Si el “devenir mujer” pone en acto una identificación con los rasgos más estereotipados del “ser mujer”, y esos rasgos, a su vez, están determinados por el orden social dominante, lo más esperable no es que la transexualidad equivalga per se a la subversión del orden establecido, sino más bien lo contrario. Se trata de esa misma tensión que ya en 1976 formulara Manuel Puig en El beso de la mujer araña, donde Molina, incluso a la hora de involucrarse políticamente, lo hace respondiendo a la sumisión de lo femenino a lo masculino que es fundante del orden social burgués.
Cabe recordar que Transamérica es una de las tantas películas indies donde una actriz célebre (en este caso una impecable Felicity Huffman, conocida por su papel en Amas de casa desesperadas) hace un capolaboro para sumar prestigio y reconocimiento a su carrera; es decir, películas supuestamente “fuera del sistema” que son totalmente funcionales a él.
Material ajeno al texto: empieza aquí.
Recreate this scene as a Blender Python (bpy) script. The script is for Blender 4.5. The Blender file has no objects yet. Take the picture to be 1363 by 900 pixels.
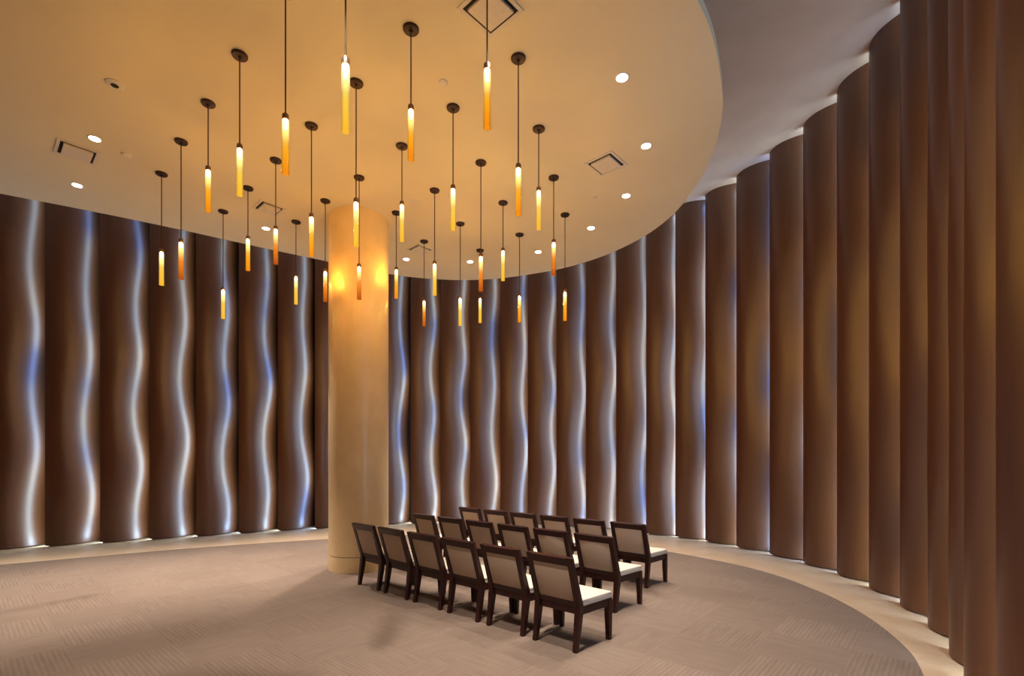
import bpy, bmesh, math, random
from mathutils import Vector, Matrix

S = bpy.context.scene
COL = S.collection
random.seed(7)

# ------------------------------------------------------------------ camera, world, exposure
EYE = 1.6
cam_d = bpy.data.cameras.new('camera'); cam = bpy.data.objects.new('camera', cam_d); COL.objects.link(cam)
cam.location = (0, 0, EYE); cam.rotation_euler = (math.pi/2, 0, 0)
cam_d.sensor_width = 36; cam_d.lens = 660/1363*36; cam_d.shift_y = 160/1363
cam_d.clip_start = .05
S.camera = cam
S.view_settings.view_transform = 'Standard'; S.view_settings.look = 'None'
S.view_settings.exposure = 0.0; S.view_settings.gamma = 1; S.view_settings.use_curve_mapping = False
W = bpy.data.worlds.new('world'); S.world = W; W.use_nodes = True
W.node_tree.nodes['Background'].inputs[0].default_value = (.8, .72, .65, 1)
W.node_tree.nodes['Background'].inputs[1].default_value = .05
S.cycles.max_bounces = 8; S.cycles.transparent_max_bounces = 12

BULB = 4050.0          # pendant bulb radiance
BULB_COL = (1.0, .80, .54)
SPOT = 540.0          # downlight power
SPOT_COL = (1.0, .89, .79)
LED = 14.5            # light strip radiance

# ------------------------------------------------------------------ materials
def mat(name):
    m = bpy.data.materials.new(name); m.use_nodes = True
    nt = m.node_tree; b = nt.nodes['Principled BSDF']
    return m, nt, b
def nd(nt, typ, **kw):
    n = nt.nodes.new(typ)
    for k, v in kw.items():
        if isinstance(k, str) and hasattr(n, k): setattr(n, k, v)
    return n
def ramp(nt, fac, stops):
    r = nt.nodes.new('ShaderNodeValToRGB')
    while len(r.color_ramp.elements) < len(stops): r.color_ramp.elements.new(.5)
    for e, (p, c) in zip(r.color_ramp.elements, stops):
        e.position = p; e.color = (*c, 1)
    nt.links.new(fac, r.inputs[0]); return r
def coords(nt, scale=(1, 1, 1), rot=0, kind='Object'):
    tc = nt.nodes.new('ShaderNodeTexCoord'); mp = nt.nodes.new('ShaderNodeMapping')
    mp.inputs['Scale'].default_value = scale; mp.inputs['Rotation'].default_value = (0, 0, rot)
    nt.links.new(tc.outputs[kind], mp.inputs['Vector']); return mp.outputs[0]
def noise(nt, vec, scale, detail=4, rough=.5):
    n = nt.nodes.new('ShaderNodeTexNoise'); n.inputs['Scale'].default_value = scale
    n.inputs['Detail'].default_value = detail; n.inputs['Roughness'].default_value = rough
    nt.links.new(vec, n.inputs['Vector']); return n.outputs[0]
def math_(nt, op, a, b=None):
    n = nt.nodes.new('ShaderNodeMath'); n.operation = op
    for i, v in enumerate((a, b)):
        if v is None: continue
        if isinstance(v, (int, float)): n.inputs[i].default_value = v
        else: nt.links.new(v, n.inputs[i])
    return n.outputs[0]
def bump(nt, b, h, strength, dist):
    n = nt.nodes.new('ShaderNodeBump'); n.inputs['Strength'].default_value = strength; n.inputs['Distance'].default_value = dist
    nt.links.new(h, n.inputs['Height']); nt.links.new(n.outputs[0], b.inputs['Normal'])

def simple(name, c, rough=.5, metal=0, var=.12, sc=30, spec=.5, bmp=0, stretch=(1, 1, 1)):
    m, nt, b = mat(name)
    f = noise(nt, coords(nt, stretch), sc)
    lo = tuple(x*(1-var) for x in c); hi = tuple(min(1, x*(1+var)) for x in c)
    r = ramp(nt, f, [(.3, lo), (.7, hi)]); nt.links.new(r.outputs[0], b.inputs['Base Color'])
    b.inputs['Roughness'].default_value = rough; b.inputs['Metallic'].default_value = metal
    b.inputs['Specular IOR Level'].default_value = spec
    if bmp: bump(nt, b, f, bmp, .004)
    return m
M = {}
def panel_material():
    m, nt, b = mat('brown_veneer')
    v = coords(nt, (1, 1, .03))
    f = noise(nt, v, 90, 6, .6); g = noise(nt, coords(nt, (1, 1, .12)), 5, 3)
    s = math_(nt, 'ADD', math_(nt, 'MULTIPLY', f, .6), math_(nt, 'MULTIPLY', g, .4))
    r = ramp(nt, s, [(.3, (.080, .0235, .0058)), (.7, (.133, .043, .0116))])
    nt.links.new(r.outputs[0], b.inputs['Base Color'])
    b.inputs['Roughness'].default_value = .39; b.inputs['Specular IOR Level'].default_value = .85
    return m
M['panel'] = panel_material()
def led_material():
    m, nt, b = mat('light_strip_glow')
    nt.nodes.remove(b)
    em = nt.nodes.new('ShaderNodeEmission')
    tc = nt.nodes.new('ShaderNodeTexCoord')
    oi = nt.nodes.new('ShaderNodeObjectInfo')
    cb = nt.nodes.new('ShaderNodeCombineXYZ'); sp = nt.nodes.new('ShaderNodeSeparateXYZ')
    nt.links.new(tc.outputs['Object'], sp.inputs[0])
    nt.links.new(math_(nt, 'MULTIPLY', oi.outputs['Random'], 90), cb.inputs[0])
    nt.links.new(sp.outputs[2], cb.inputs[2])
    f = noise(nt, cb.outputs[0], .75, 1)
    r = ramp(nt, f, [(.34, (.22, .43, 1.0)), (.46, (.52, .74, 1.0)), (.64, (.70, .88, .95))])  # blue patches of the panel reflections are put into the strip colour
    nt.links.new(r.outputs[0], em.inputs[0])
    zf = nt.nodes.new('ShaderNodeMapRange')
    zf.inputs['From Min'].default_value = 0; zf.inputs['From Max'].default_value = 6.6
    zf.inputs['To Min'].default_value = LED*1.25; zf.inputs['To Max'].default_value = LED*.42
    nt.links.new(sp.outputs[2], zf.inputs[0])
    # added boost in emission at both strip ends, to whiten floor and ceiling gaps
    d = math_(nt, 'ABSOLUTE', math_(nt, 'SUBTRACT', sp.outputs[2], 3.335))
    ends = nt.nodes.new('ShaderNodeMapRange'); ends.interpolation_type = 'SMOOTHSTEP'
    ends.inputs['From Min'].default_value = 3.05; ends.inputs['From Max'].default_value = 3.3
    ends.inputs['To Min'].default_value = 1.0; ends.inputs['To Max'].default_value = 2.0
    nt.links.new(d, ends.inputs[0])
    nt.links.new(math_(nt, 'MULTIPLY', zf.outputs[0], ends.outputs[0]), em.inputs[1])
    nt.links.new(em.outputs[0], nt.nodes['Material Output'].inputs[0])
    return m
M['led'] = led_material()
M['channel'] = simple('channel_black', (.02, .02, .02), .6)
def plaster():
    m, nt, b = mat('ceiling_plaster')
    v = coords(nt)
    f = noise(nt, v, 1.3, 5, .6)
    r = ramp(nt, f, [(.3, (.74, .635, .44)), (.7, (.78, .675, .475))]); nt.links.new(r.outputs[0], b.inputs['Base Color'])
    b.inputs['Roughness'].default_value = .75
    bump(nt, b, noise(nt, v, 60, 3), .05, .003)
    return m
M['ceiling'] = plaster()
M['upper'] = simple('upper_ceiling_paint', (.80, .60, .45), .8, var=.05, sc=2)
M['wallpaint'] = simple('wall_paint_taupe', (.22, .18, .15), .8, var=.05, sc=2)
M['backing'] = simple('backing_dark', (.03, .026, .024), .8, var=.1, sc=5)
def stone():
    m, nt, b = mat('travertine')
    v = coords(nt)
    f = noise(nt, v, 3, 8, .65); g = noise(nt, v, 40, 4, .6)
    s = math_(nt, 'ADD', math_(nt, 'MULTIPLY', f, .7), math_(nt, 'MULTIPLY', g, .3))
    r = ramp(nt, s, [(.3, (.45, .30, .17)), (.5, (.55, .385, .24)), (.7, (.62, .455, .30))]); nt.links.new(r.outputs[0], b.inputs['Base Color'])
    b.inputs['Roughness'].default_value = .42
    return m
M['stone'] = stone()
def carpet():
    m, nt, b = mat('carpet_tiles')
    v = coords(nt, (1, 1, 1), math.radians(41.6))
    sp = nt.nodes.new('ShaderNodeSeparateXYZ'); nt.links.new(v, sp.inputs[0])
    T = .62
    ix = math_(nt, 'FLOOR', math_(nt, 'DIVIDE', sp.outputs[0], T)); iy = math_(nt, 'FLOOR', math_(nt, 'DIVIDE', sp.outputs[1], T))
    cb = nt.nodes.new('ShaderNodeCombineXYZ'); nt.links.new(ix, cb.inputs[0]); nt.links.new(iy, cb.inputs[1])
    wn = nt.nodes.new('ShaderNodeTexWhiteNoise'); wn.noise_dimensions = '3D'; nt.links.new(cb.outputs[0], wn.inputs['Vector'])
    alt = math_(nt, 'MODULO', math_(nt, 'ADD', math_(nt, 'ADD', ix, iy), 200), 2)
    def stripes(a, other):
        w = math_(nt, 'SINE', math_(nt, 'MULTIPLY', sp.outputs[a], 2*math.pi/.034))
        c2 = nt.nodes.new('ShaderNodeCombineXYZ')
        nt.links.new(math_(nt, 'MULTIPLY', sp.outputs[a], 24), c2.inputs[0]); nt.links.new(math_(nt, 'MULTIPLY', sp.outputs[other], 3.2), c2.inputs[1])
        return math_(nt, 'ADD', math_(nt, 'MULTIPLY', w, .18), noise(nt, c2.outputs[0], 1, 3, .6))
    s0 = stripes(0, 1); s1 = stripes(1, 0)
    mx = nt.nodes.new('ShaderNodeMix'); nt.links.new(alt, mx.inputs[0]); nt.links.new(s0, mx.inputs[2]); nt.links.new(s1, mx.inputs[3])
    big = noise(nt, v, .5, 3)
    s = math_(nt, 'ADD', math_(nt, 'MULTIPLY', mx.outputs[0], .62), math_(nt, 'ADD', math_(nt, 'MULTIPLY', wn.outputs[0], .13), math_(nt, 'MULTIPLY', big, .30)))
    r = ramp(nt, s, [(.2, (.155, .110, .083)), (.52, (.196, .143, .110)), (.9, (.25, .188, .148))])
    nt.links.new(r.outputs[0], b.inputs['Base Color'])
    b.inputs['Roughness'].default_value = .95; b.inputs['Specular IOR Level'].default_value = .1
    fine = noise(nt, v, 260, 2)
    bump(nt, b, math_(nt, 'ADD', mx.outputs[0], math_(nt, 'MULTIPLY', fine, .6)), .5, .004)
    return m
M['carpet'] = carpet()
def column_plaster():
    m, nt, b = mat('polished_plaster')
    v = coords(nt)
    f = noise(nt, v, 2.2, 7, .65)
    r = ramp(nt, f, [(.3, (.80, .57, .29)), (.7, (.90, .67, .37))]); nt.links.new(r.outputs[0], b.inputs['Base Color'])
    b.inputs['Roughness'].default_value = .27
    bump(nt, b, noise(nt, coords(nt, (1, 1, .3)), 22, 3), .22, .01)
    return m
M['column'] = column_plaster()
M['seam'] = simple('seam_dark', (.05, .04, .03), .7)
M['bronze'] = simple('dark_bronze', (.055, .028, .022), .38, .6)
M['rod'] = simple('rod_bronze', (.07, .04, .025), .35, .8)
M['collar'] = simple('collar_bronze', (.20, .12, .08), .35, .8)
M['wood'] = simple('espresso_wood', (.030, .0075, .0055), .34, spec=.28, stretch=(1, 1, .15), var=.35, sc=40)
M['fabric'] = simple('tan_upholstery', (.50, .385, .29), .9, var=.10, sc=300, spec=.15, bmp=.2)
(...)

Del mismo modo, al tiempo que esta película permite entrever la distancia entre política de género y social, marca el punto en que una transexual y su hijo ex taxiboy “devenido” actor pornográfico pueden integrarse a la gran sociedad americana (no por nada el viaje que realizan es el coast-to-coast). De hecho, una vez practicada la operación, Bree se siente “toda una mujer”, pasa de lavacopas a mesera, logra reconciliarse con buena parte de su pasado (la familia, su carrera universitaria incompleta) y adopta, sin mayores inconvenientes, el rol positivo de “madre”.
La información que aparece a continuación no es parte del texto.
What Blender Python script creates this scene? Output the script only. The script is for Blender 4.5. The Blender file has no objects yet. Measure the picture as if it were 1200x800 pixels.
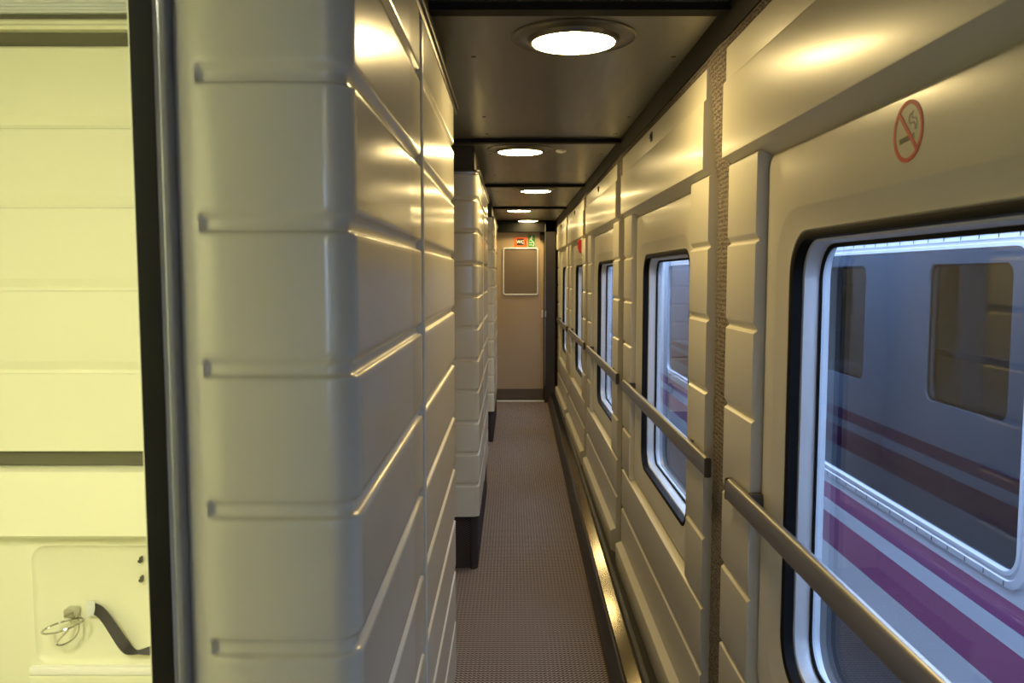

Sólo una mirada tan peregrina como prejuiciosa podría asociar, como algunos han hecho, el nombre de Tucker al de John Waters. Contraria a la filmografía de aquél, donde la revolución sexual impone como deber y credo la subversión, parodia y destrucción del american way of life desde el white trash, aquí no sólo ocurre lo contrario, sino que –a diferencia también de Todo sobre mi padre y Normal– el cambio y la vida burguesa se acomodan con toda calma, permitiendo el final feliz y conciliador. Algunos señalarán otra filiación para Tucker, la almodovariana (a quien de hecho Transamérica rinde tributo en una escena). No obstante, esa misma integración en Almodóvar no es pacífica sino más bien una cárcel, una trampa, bajo la cual sigue latiendo el peso de la insatisfacción.
Transamérica resulta así mucho más que la comedia liberal y edificante que pretende ser, convirtiéndose en el reconocimiento, en parte cínico, en parte involuntario, de la dificultad de articular las luchas de género con las luchas sociales, complejidad que, en gran medida y durante mucho tiempo, han eludido quienes abordan el problema desde lo teórico, pero no –por fortuna– buena parte de los y las activistas.